Friday Night Lights Review

by Jonathan F. Richards (moviecritic AT prodigy DOT net)
October 12th, 2004

Jonathan Richards

FRIDAY NIGHT LIGHTS
Directed by Peter Berg
With Billy Bob Thornton, Derek Luke
PG-13, 117 minutes

IN THE NAME OF THE FOOTBALL…

    Odessa lies in a hard-baked landscape that stretches across West Texas like a burnt tortilla under a merciless bleached-blue sky broken only by oil rigs and spiraling footballs. On Friday nights through the autumn months the town assembles under banks of lights in the local cathedral, a huge football stadium that would be the envy of an Ivy League university, to live or die with the fortunes of its Permian High School Panthers. Welcome to adolescence, Texas-style.
    "Do you feel seventeen?" one of the players asks another. "I sure don't." To be fair, they don't look seventeen – most of the actors range from their early twenties to as high as thirty. I mention this only because their physical maturity detracts from one of the crucial emotional and ethical impacts this story offers: the fanatical pressures that come to bear on young men only a decade removed from day care, and still a year away from the military.
    In 1990, Pulitzer Prize-winning journalist H.G. Bissinger spent a season with the football team at Odessa's Permian High. His tale of that tumultuous fall has been brought to the screen by director Peter Berg (Very Bad Things), a cousin of the author. The movie focuses on five principal characters: the star running back Boobie Miles (Derek Luke of Antwone Fisher), the insecure quarterback Mike Winchell (Lucas Black, Cold Mountain), the brow-beaten blocking back Don Billingsley (Garrett Hedlund), the courtly coach Gary Gaines (Billy Bob Thornton), and the football-obsessed town of Odessa.
    The Panthers – or the Mojo, as they are popularly known – are expected to win.
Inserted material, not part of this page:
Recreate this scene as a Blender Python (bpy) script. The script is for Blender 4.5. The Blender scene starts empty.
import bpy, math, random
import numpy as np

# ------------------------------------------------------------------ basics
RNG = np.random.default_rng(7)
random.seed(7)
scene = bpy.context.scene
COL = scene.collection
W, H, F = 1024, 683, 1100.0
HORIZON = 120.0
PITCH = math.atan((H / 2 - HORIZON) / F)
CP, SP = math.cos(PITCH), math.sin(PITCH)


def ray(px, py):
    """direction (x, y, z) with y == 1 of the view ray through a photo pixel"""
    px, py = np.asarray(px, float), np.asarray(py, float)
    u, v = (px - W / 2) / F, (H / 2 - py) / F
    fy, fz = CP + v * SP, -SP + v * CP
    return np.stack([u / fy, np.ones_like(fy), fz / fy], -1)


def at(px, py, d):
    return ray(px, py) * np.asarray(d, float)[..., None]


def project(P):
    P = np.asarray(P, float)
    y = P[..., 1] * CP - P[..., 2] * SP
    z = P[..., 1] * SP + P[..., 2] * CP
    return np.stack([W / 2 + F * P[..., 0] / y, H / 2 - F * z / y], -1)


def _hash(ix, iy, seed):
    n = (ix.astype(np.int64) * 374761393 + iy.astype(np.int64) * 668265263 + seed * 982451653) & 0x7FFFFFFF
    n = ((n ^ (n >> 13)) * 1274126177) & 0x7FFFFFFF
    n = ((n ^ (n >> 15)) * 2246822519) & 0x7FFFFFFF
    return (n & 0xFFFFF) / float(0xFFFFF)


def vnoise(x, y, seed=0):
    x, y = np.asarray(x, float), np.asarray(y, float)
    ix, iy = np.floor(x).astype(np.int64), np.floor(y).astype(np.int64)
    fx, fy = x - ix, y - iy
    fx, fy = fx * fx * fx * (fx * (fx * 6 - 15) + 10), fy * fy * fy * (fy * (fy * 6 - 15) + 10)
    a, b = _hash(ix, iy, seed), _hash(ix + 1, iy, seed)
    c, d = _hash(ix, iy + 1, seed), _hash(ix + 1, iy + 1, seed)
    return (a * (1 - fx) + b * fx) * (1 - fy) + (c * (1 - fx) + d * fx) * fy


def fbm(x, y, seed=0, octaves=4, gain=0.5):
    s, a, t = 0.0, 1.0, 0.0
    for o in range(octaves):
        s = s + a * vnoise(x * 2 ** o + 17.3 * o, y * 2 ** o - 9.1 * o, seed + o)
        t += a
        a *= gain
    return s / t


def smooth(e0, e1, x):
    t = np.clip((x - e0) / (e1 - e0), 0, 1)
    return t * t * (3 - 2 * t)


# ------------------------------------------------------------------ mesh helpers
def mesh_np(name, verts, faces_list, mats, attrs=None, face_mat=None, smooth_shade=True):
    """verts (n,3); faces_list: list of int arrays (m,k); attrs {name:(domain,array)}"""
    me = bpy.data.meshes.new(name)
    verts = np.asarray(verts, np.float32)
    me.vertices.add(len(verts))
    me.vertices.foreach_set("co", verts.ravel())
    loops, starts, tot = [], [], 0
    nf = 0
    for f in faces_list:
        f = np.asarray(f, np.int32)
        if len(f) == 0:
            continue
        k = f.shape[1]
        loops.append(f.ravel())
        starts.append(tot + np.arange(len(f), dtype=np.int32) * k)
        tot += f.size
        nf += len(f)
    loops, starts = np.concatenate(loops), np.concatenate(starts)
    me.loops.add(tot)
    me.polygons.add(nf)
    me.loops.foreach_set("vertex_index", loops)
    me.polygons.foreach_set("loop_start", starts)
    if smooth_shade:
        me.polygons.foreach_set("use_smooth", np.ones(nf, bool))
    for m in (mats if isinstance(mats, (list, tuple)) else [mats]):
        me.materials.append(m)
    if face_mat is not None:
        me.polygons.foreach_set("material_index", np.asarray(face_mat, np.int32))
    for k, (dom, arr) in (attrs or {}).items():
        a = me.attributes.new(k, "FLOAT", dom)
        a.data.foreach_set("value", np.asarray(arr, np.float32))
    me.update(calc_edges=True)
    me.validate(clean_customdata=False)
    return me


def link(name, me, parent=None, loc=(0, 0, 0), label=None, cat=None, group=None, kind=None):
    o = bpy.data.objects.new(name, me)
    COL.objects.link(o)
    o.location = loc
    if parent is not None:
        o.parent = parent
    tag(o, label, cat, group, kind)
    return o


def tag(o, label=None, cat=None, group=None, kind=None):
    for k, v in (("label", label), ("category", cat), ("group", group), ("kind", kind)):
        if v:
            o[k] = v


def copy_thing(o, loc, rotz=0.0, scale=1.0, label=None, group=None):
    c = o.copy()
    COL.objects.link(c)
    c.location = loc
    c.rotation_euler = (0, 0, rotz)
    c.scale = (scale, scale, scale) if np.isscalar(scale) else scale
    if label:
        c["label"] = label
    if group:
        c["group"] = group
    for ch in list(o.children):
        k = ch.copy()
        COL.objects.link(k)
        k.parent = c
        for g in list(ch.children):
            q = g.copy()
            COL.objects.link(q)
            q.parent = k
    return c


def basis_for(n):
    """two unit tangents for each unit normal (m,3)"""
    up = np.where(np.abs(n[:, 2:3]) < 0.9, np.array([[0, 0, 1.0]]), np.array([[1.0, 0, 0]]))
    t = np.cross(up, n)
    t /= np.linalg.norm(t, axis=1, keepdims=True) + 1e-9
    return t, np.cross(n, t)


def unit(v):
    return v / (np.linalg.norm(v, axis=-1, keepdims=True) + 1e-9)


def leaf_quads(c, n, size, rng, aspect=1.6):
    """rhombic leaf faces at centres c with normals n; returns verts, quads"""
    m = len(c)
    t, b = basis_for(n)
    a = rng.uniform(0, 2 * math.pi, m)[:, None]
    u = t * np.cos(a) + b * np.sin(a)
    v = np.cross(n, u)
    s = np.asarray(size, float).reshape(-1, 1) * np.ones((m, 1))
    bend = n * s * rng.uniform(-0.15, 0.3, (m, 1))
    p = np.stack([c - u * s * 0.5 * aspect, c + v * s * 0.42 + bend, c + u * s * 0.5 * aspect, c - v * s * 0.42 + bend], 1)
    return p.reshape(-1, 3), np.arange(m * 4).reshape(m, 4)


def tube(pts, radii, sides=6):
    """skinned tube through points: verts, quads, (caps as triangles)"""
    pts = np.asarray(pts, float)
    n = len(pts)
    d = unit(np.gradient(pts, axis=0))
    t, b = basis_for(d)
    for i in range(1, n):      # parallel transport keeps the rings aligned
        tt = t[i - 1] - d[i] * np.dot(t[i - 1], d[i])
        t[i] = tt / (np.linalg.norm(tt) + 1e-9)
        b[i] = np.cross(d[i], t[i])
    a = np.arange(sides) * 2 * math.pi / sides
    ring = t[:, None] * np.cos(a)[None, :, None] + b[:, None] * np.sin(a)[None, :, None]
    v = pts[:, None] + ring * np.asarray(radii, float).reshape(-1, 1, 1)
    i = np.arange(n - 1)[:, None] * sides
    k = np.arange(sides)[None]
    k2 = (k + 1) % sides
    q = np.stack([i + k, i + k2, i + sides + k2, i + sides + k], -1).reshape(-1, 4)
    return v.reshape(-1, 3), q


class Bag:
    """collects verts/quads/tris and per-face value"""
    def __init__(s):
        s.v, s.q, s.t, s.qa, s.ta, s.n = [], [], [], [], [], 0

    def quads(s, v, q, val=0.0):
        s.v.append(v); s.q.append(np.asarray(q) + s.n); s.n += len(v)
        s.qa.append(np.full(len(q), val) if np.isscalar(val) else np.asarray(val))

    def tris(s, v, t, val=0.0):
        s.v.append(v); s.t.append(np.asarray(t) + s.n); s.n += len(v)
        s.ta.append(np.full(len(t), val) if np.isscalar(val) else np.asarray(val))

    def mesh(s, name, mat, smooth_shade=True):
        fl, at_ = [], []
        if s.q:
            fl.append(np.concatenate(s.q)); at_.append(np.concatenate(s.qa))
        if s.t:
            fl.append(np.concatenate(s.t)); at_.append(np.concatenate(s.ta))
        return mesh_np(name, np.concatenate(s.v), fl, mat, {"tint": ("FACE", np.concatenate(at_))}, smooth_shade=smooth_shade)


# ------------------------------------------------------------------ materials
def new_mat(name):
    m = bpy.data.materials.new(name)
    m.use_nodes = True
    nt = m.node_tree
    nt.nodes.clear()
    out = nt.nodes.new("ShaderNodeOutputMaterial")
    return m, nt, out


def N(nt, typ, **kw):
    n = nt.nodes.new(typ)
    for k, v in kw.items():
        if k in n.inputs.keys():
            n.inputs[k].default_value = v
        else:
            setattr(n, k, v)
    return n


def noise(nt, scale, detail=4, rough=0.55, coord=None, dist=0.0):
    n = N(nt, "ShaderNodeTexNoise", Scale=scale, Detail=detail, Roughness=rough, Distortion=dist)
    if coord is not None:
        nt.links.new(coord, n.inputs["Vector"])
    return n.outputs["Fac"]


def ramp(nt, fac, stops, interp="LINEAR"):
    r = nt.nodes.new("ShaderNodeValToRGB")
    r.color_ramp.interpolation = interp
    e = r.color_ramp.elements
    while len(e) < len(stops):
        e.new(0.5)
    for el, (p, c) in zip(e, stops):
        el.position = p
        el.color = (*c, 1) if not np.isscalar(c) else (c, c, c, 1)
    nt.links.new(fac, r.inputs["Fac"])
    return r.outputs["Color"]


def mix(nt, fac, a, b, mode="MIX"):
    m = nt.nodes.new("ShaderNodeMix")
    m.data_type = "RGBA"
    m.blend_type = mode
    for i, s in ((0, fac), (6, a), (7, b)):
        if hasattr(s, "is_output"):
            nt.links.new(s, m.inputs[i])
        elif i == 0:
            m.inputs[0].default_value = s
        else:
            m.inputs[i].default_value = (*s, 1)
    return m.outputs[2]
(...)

Not just games, but the state championship. A single loss has the impact on the population of a terrorist attack. Coach Gaines, in his first year at the helm, inherits the tradition of five past Permian championships, and any result short of taking the team all the way to glory will have him consulting his travel agent. When he returns home after an early season loss, he finds that FOR SALE signs have sprung up on his lawn like mushrooms after a rain, and his wife starts studying travel brochures for Alaska. "Maybe they don't take football as seriously up there," she says hopefully. Everywhere Coach Gaines goes he gets advice. At dinner parties his host and hostess offer suggestions on how to design his defense. Civic boosters invade his office to suggest plays and strategies. Irate fans calling the local radio station demand his scalp when things go badly; "And you know what else it is?" a caller complains. "They're doin' too much learnin' at that school!" It's the same for the players – free food and free advice at fast-food joints, cops pulling them over with baleful stares to ask "You guys gonna win?", over-interested parents (country singer Tim McGraw is powerful as an obsessed father), and predatory girls collecting sexual notches on their belts.
    The hopes of the Mojo ride on the fleet feet and wizardly moves of their star ball-carrier, Boobie Miles. He's an irrepressible force of ego and talent. "I get straight A's," he tells the local press. "Only one subject, football." When another player worries that he hasn't done his lifts in the weight room, Boobie laughs. "This talent is God-given," he crows.
    But what the Lord giveth, the Lord taketh away. A hard tackle in the opening game damages his right knee. Suddenly the Mojo has to rely on the skills of the supporting cast, and while Coach Gaines gives lip service to the notion that it's a team game, he and we and they know it means serious trouble.
    This is one of those sports movies that like to live in a world of all or nothing. With Boobie at full strength, they kick the tar out of the opposition. When he goes down, they can't lick the Little Sisters of the Poor. They rally and get it back, and kick posterior for the rest of the season. Then they come to the regional championship game, and get pushed around like rag dolls. They are forced to rely on the vagaries of a coin toss to determine which two of three teams with identical records will go into the state tournament. It's a tense scene, but if I mention that it comes two-thirds of the way through the movie, that should tell you all you need to know. When they finally reach, as in a movie they must (although not apparently that season in real life), the State Championship game, they are once again reduced to a bunch of Davids without slingshots coming up against Goliath. Goliath is big, and bad, and black. There are definite overtones of racism in this final section, as black coaches bully and intimidate and a black referee skews a call.
    The football is expertly staged, with (mostly) believable action and deafening sound effects of the crunch of bodies and pads. The acting is all good, with special honors due Thornton as a coach who knows when to scream and when to coddle. His "Win one for the Boober" halftime talk in the big game is a model of modulation. Luke also delivers a standout performance as the cocky, ebullient Boobie, who sees his future shrink from NFL millions to a garbageman's coveralls in the blink of an eye.